REQUIREMENT: Copy exactly the lines from the beginning of the data down to and including the line holding "scene.cycles.max_bounces = 8", without any pictures.

<<<<

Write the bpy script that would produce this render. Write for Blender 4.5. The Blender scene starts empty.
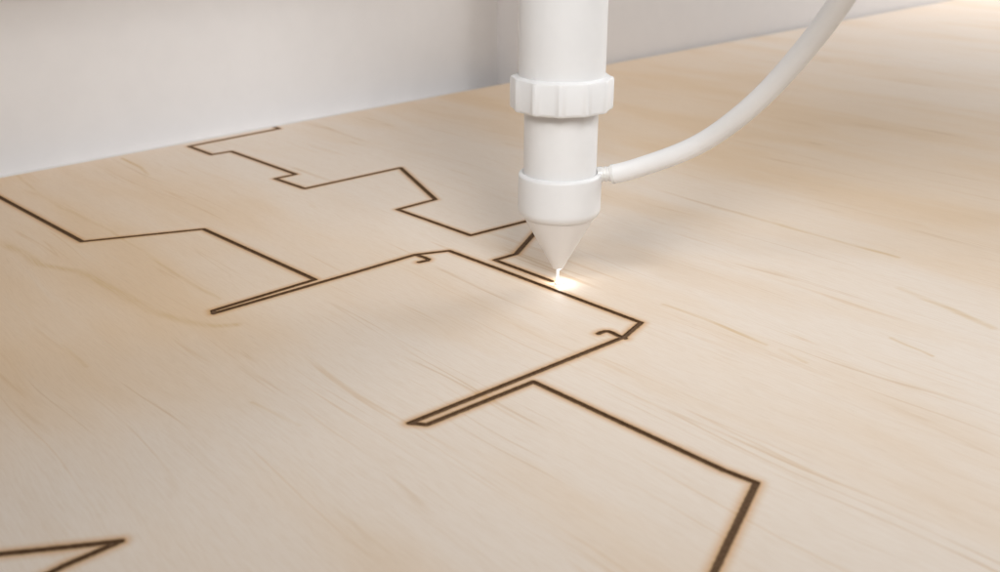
import bpy, bmesh, math, random
from mathutils import Vector, Matrix
from mathutils.geometry import delaunay_2d_cdt

random.seed(4)
MM = 0.001
scene = bpy.context.scene
col = scene.collection
W = bpy.data.worlds.new("World"); scene.world = W; W.use_nodes = True
W.node_tree.nodes['Background'].inputs['Color'].default_value = (1.0, 0.94, 0.88, 1)
W.node_tree.nodes['Background'].inputs['Strength'].default_value = 0.02

scene.view_settings.view_transform = 'Standard'
scene.view_settings.look = 'None'
scene.view_settings.exposure = 0.0
scene.view_settings.gamma = 1.0
scene.render.engine = 'CYCLES'
scene.cycles.max_bounces = 8

# ------------------------------------------------------------------ helpers
def link(name, bm, mat=None, parent=None, smooth=False, loc=None):
    me = bpy.data.meshes.new(name)
    bm.normal_update()
    bm.to_mesh(me); bm.free()
    if smooth:
        for p in me.polygons: p.use_smooth = True
    o = bpy.data.objects.new(name, me)
    col.objects.link(o)
    if mat is not None: me.materials.append(mat)
    if parent is not None: o.parent = parent
    if loc is not None: o.location = loc
    return o

def tag(o, label=None, cat=None, kind=None):
    if label: o['label'] = label
    if cat: o['category'] = cat
    if kind: o['kind'] = kind
    return o

def auto_smooth(o, deg=35):
    me = o.data
    bm = bmesh.new(); bm.from_mesh(me)
    lim = math.radians(deg)
    for e in bm.edges:
        if len(e.link_faces) == 2:
            e.smooth = e.calc_face_angle(0) < lim
    for f in bm.faces: f.smooth = True
    bm.to_mesh(me); bm.free()

def lathe(profile, seg=96, cap=False):
    """profile: list of (radius, z) in mm, around the z axis"""
    bm = bmesh.new()
    rings = []
    for r, z in profile:
        rings.append([bm.verts.new((r*MM*math.cos(2*math.pi*i/seg), r*MM*math.sin(2*math.pi*i/seg), z*MM)) for i in range(seg)])
    for a, b in zip(rings, rings[1:]):
        for i in range(seg):
            j = (i+1) % seg
            bm.faces.new((a[i], a[j], b[j], b[i]))
    if cap:
        bm.faces.new(list(reversed(rings[0]))); bm.faces.new(rings[-1])
    bmesh.ops.recalc_face_normals(bm, faces=bm.faces[:])
    return bm

def arc(cx, cz, r, a0, a1, n=8):
    return [(cx + r*math.cos(math.radians(a0+(a1-a0)*i/n)), cz + r*math.sin(math.radians(a0+(a1-a0)*i/n))) for i in range(n+1)]

def catmull(pts, n=10):
    pts = [Vector(p) for p in pts]
    out = []
    P = [2*pts[0]-pts[1]] + pts + [2*pts[-1]-pts[-2]]
    for i in range(1, len(P)-2):
        for k in range(n):
            t = k/n
            a, b, c, d = P[i-1], P[i], P[i+1], P[i+2]
            out.append(0.5*((2*b)+(c-a)*t+(2*a-5*b+4*c-d)*t*t+(3*b-a-3*c+d)*t**3))
    out.append(pts[-1])
    return out

def tube(path, rad, seg=32, close=True):
    """rad(i, n) -> radius in mm ; path in mm"""
    bm = bmesh.new()
    n = len(path); rings = []
    t0 = (path[1]-path[0]).normalized()
    nrm = t0.orthogonal().normalized()
    for i, p in enumerate(path):
        t = (path[min(i+1, n-1)]-path[max(i-1, 0)]).normalized()
        nrm = (nrm - t*nrm.dot(t)).normalized()
        b = t.cross(nrm)
        r = rad(i, n)
        rings.append([bm.verts.new((p + r*(nrm*math.cos(2*math.pi*k/seg)+b*math.sin(2*math.pi*k/seg)))*MM) for k in range(seg)])
    for a, b in zip(rings, rings[1:]):
        for i in range(seg):
            j = (i+1) % seg
            bm.faces.new((a[i], a[j], b[j], b[i]))
    if close:
        bm.faces.new(list(reversed(rings[0]))); bm.faces.new(rings[-1])
    bmesh.ops.recalc_face_normals(bm, faces=bm.faces[:])
    return bm

# ------------------------------------------------------------------ data (mm, board top is z = 0)
CUTS = {
 'far': [[(-153.0,681.5),(-147.66,675.37),(-193.82,625.09),(-174.2,603.81),(-164.46,612.11),(-114.85,558.46),(-124.63,549.12),
          (-104.58,528.91),(-57.26,572.79),(-33.39,508.54),(-51.29,490.9),(-13.67,449.79),(11.08,470.18),(25.01,481.49),
          (15.0,449.49),(7.04,423.96),(-2.16,416.18),(21.2,390.6)]],
 'main': [[(-329.6,587.1),(-260.22,512.39),(-190.34,441.02),(-140.01,459.32),(-76.05,392.43),(-109.32,359.35),(-108.3,356.6),
           (-58.84,402.55),(-37.31,423.04),(-22.63,428.35),(0.0,404.36),(27.62,374.3),(52.21,347.73),(44.46,334.79),
           (-27.21,271.4),(-21.89,270.54),(10.92,299.12),(61.68,244.93),(69.39,238.31),
           (51.52,201.98),(41.5,181.14)],
          [(-36.47,422.38),(-33.13,419.65),(-31.09,417.20),(-31.45,415.42),(-34.84,413.39)],
          [(35.58,337.79),(36.78,339.04),(38.13,339.85),(39.40,339.85),(40.55,338.68),(42.76,335.67),(44.69,333.74)]],
 'near': [[(-133.94,203.92),(-120.8,206.55),(-107.32,209.08),(-93.39,211.83),(-103.52,201.98),(-110.38,193.8)]],
}
KERF = 2.0      # width of the laser cut
DEPTH = 0.7
def kerf(y): return min(2.35, max(1.65, 1.70 + (y-200)*.0016))    # the cut is a little wider towards the far edge
EDGE_P = Vector((-277.54, 550.375)); EDGE_D = Vector((549.99+277.54, 1412.83-550.375)).normalized()
NRM = Vector((-EDGE_D.y, EDGE_D.x))           # away from the board, towards the wall
GRAIN = Vector((-0.65076, 0.75928)); ACROSS = Vector((0.75928, 0.65076))
TIP = Vector((23.37, 387.42))

# ------------------------------------------------------------------ node utilities
class NB:
    def __init__(s, name):
        s.m = bpy.data.materials.new(name); s.m.use_nodes = True
        s.t = s.m.node_tree; s.n = s.t.nodes; s.l = s.t.links
        s.bsdf = s.n['Principled BSDF']
    def put(s, sock, v):
        if hasattr(v, 'node'): s.l.new(v, sock)
        else: sock.default_value = v
    def math(s, op, a, b=None, c=None, clamp=False):
        n = s.n.new('ShaderNodeMath'); n.operation = op; n.use_clamp = clamp
        s.put(n.inputs[0], a)
        if b is not None: s.put(n.inputs[1], b)
        if c is not None: s.put(n.inputs[2], c)
        return n.outputs[0]
    def vm(s, op, a, b=None, sc=None, out=0):
        n = s.n.new('ShaderNodeVectorMath'); n.operation = op
        s.put(n.inputs[0], a)
        if b is not None: s.put(n.inputs[1], b)
        if sc is not None: s.put(n.inputs['Scale'], sc)
        return n.outputs['Value'] if op in ('DOT_PRODUCT', 'LENGTH', 'DISTANCE') else n.outputs[0]
    def noise(s, vec, scale=1.0, detail=3, rough=.55, dist=0.0, out='Fac'):
        n = s.n.new('ShaderNodeTexNoise')
        s.put(n.inputs['Vector'], vec); n.inputs['Scale'].default_value = scale
        n.inputs['Detail'].default_value = detail; n.inputs['Roughness'].default_value = rough
        n.inputs['Distortion'].default_value = dist
        return n.outputs[out]
    def remap(s, v, a, b, c=0.0, d=1.0, smooth=True):
        n = s.n.new('ShaderNodeMapRange'); n.interpolation_type = 'SMOOTHSTEP' if smooth else 'LINEAR'
        s.put(n.inputs[0], v); n.inputs[1].default_value = a; n.inputs[2].default_value = b
        n.inputs[3].default_value = c; n.inputs[4].default_value = d
        return n.outputs[0]
    def mix(s, fac, a, b, mode='MIX'):
        n = s.n.new('ShaderNodeMix'); n.data_type = 'RGBA'; n.blend_type = mode
        s.put(n.inputs['Factor'], fac)
        ia = [i for i in n.inputs if i.name == 'A' and i.type == 'RGBA'][0]
        ib = [i for i in n.inputs if i.name == 'B' and i.type == 'RGBA'][0]
        s.put(ia, a); s.put(ib, b)
        return [o for o in n.outputs if o.type == 'RGBA'][0]

def segdist(nb, P, segs):
    """distance (mm) from P to the nearest of the segments"""
    best = None
    for a, b in segs:
        a = Vector((a[0], a[1], 0)); d = Vector((b[0], b[1], 0)) - a
        q = nb.vm('SUBTRACT', P, tuple(a))
        t = nb.math('ADD', nb.vm('DOT_PRODUCT', q, tuple(d/d.length_squared)), 0.0, clamp=True)
        r = nb.vm('LENGTH', nb.vm('SUBTRACT', q, nb.vm('SCALE', tuple(d), sc=t)))
        best = r if best is None else nb.math('MINIMUM', best, r)
    return best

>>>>

OUTPUT OF THE EXERCISE:
Write the bpy script that would produce this render. Write for Blender 4.5. The Blender scene starts empty.
import bpy, bmesh, math, random
from mathutils import Vector, Matrix
from mathutils.geometry import delaunay_2d_cdt

random.seed(4)
MM = 0.001
scene = bpy.context.scene
col = scene.collection
W = bpy.data.worlds.new("World"); scene.world = W; W.use_nodes = True
W.node_tree.nodes['Background'].inputs['Color'].default_value = (1.0, 0.94, 0.88, 1)
W.node_tree.nodes['Background'].inputs['Strength'].default_value = 0.02

scene.view_settings.view_transform = 'Standard'
scene.view_settings.look = 'None'
scene.view_settings.exposure = 0.0
scene.view_settings.gamma = 1.0
scene.render.engine = 'CYCLES'
scene.cycles.max_bounces = 8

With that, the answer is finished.